1. A device for cutting polymeric optical fiber waveguides (POF-LWLs), comprising a lower clamping jaw (2), an upper clamping jaw (3), and a blade (4), characterized in that the lower and upper clamping jaws (2,3) hold the POF-LWL
(5) to be cut at both sides of the cutting point, seen in axial direction, by application of a radial pressure.

2. The device according to claim 1, characterized in that the upper and lower clamping jaws (3,2) each are designed integrally and the blade (4) is guided in a slot (6) in the clamping jaws (2,3) at minimum play, transversely to the axial direction.

3. The device according to claim 1 or claim 2, characterized in that the upper and lower clamping jaws (3,2) each have a guiding groove of semicircular cross-section.

4. The device according to claim 3, characterized in that for cutting the POF-LWLs (5) with their claddings the diameter of the guiding groove cross-section is dimensioned, by order of magnitude, 0.1 mm smaller than specified for the fiber cladding diameter.

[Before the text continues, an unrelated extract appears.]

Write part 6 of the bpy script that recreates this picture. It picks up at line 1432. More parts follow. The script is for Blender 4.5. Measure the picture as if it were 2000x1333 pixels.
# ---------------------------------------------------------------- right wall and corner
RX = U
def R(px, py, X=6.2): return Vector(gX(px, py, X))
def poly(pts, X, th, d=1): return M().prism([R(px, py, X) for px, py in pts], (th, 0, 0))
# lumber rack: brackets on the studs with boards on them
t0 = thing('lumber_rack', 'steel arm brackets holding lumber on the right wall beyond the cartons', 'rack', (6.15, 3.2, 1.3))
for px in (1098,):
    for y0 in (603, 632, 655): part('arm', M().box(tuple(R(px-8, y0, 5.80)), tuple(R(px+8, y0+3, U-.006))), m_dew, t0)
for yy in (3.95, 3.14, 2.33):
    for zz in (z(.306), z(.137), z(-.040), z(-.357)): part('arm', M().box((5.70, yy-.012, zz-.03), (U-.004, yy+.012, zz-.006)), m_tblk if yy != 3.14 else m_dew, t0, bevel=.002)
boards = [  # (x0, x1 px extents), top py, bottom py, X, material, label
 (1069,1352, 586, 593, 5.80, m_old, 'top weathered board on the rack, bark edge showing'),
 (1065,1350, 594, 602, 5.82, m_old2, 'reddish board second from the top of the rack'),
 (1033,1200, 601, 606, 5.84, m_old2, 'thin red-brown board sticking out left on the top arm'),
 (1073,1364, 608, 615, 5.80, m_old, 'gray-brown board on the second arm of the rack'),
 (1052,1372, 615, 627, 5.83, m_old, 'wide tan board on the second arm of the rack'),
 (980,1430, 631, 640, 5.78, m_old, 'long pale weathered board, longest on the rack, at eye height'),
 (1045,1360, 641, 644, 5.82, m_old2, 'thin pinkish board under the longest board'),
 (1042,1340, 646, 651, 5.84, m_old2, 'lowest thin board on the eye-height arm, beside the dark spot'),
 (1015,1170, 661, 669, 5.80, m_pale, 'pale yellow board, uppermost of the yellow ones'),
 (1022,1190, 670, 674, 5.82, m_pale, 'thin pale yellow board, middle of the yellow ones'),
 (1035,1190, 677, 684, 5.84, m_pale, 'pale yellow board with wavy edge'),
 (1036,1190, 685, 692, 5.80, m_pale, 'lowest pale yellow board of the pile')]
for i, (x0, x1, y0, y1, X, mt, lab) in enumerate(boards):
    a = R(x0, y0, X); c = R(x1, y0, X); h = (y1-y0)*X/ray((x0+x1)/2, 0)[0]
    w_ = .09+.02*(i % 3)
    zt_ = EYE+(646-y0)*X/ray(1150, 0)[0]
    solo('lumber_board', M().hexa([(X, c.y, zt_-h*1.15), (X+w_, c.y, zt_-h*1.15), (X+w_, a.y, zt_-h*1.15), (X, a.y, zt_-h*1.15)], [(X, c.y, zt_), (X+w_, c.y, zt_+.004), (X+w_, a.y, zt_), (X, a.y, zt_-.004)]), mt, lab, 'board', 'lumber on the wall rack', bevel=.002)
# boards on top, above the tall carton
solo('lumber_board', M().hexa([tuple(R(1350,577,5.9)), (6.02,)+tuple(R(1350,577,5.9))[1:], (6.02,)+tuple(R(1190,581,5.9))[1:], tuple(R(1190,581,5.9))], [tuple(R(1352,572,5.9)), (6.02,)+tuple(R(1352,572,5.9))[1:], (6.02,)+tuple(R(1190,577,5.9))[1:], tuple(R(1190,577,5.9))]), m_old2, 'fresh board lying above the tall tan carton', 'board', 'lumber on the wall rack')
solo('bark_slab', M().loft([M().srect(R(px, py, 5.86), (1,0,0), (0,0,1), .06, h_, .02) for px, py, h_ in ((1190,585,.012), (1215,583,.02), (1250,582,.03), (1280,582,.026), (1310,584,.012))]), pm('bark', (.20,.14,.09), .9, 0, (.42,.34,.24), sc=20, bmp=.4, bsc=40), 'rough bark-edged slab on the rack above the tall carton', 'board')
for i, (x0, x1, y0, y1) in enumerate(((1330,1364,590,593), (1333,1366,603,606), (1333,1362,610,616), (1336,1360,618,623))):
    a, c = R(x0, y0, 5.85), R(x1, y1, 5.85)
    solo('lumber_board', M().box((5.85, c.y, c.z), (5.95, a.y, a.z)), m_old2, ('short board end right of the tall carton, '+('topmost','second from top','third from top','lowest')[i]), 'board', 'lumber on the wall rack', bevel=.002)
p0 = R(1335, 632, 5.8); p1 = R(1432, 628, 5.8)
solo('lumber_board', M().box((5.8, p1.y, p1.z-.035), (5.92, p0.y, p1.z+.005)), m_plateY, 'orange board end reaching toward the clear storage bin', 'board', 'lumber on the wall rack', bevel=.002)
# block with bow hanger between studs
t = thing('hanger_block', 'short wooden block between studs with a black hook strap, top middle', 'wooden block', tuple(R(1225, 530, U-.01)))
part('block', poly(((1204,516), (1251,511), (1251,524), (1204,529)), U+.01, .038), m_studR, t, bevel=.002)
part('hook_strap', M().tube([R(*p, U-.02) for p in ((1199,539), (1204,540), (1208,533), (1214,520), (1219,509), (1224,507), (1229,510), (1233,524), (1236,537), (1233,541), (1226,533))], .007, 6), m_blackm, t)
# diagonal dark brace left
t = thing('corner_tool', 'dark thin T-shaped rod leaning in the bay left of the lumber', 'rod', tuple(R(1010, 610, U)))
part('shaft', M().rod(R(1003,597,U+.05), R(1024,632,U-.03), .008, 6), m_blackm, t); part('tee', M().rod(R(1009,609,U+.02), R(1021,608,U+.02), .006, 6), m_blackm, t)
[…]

5. The device according to claim 3, characterized in that for cutting the POF-LWL (5) without cladding the diameter of the guiding groove cross-section is substantially equal to the fiber cross-section with slight lower deviation.

6. The device according to claim 3, claim 4 or claim 5, characterized in that the edges of the guiding grooves at the clamping jaw surface (2,3) are slightly chamfered or rounded towards the outside for avoiding pinching of the material.

7. The device according to one of the preceding claims, characterized in that the blade (4) has a symmetrically ground cutting edge (7) of smallest admissible wedge angle.

8. The device according to one of the claims 3 to 7, characterized in that the clamping jaws (2,3) each consists of two parts and allow a pre-stressing of the POF-LWLs (5) in axial direction.

9. The device according to one of the preceding claims, characterized in that the blade (4) is guided in such a way that it applies a drawing cut at the POF-LWLs.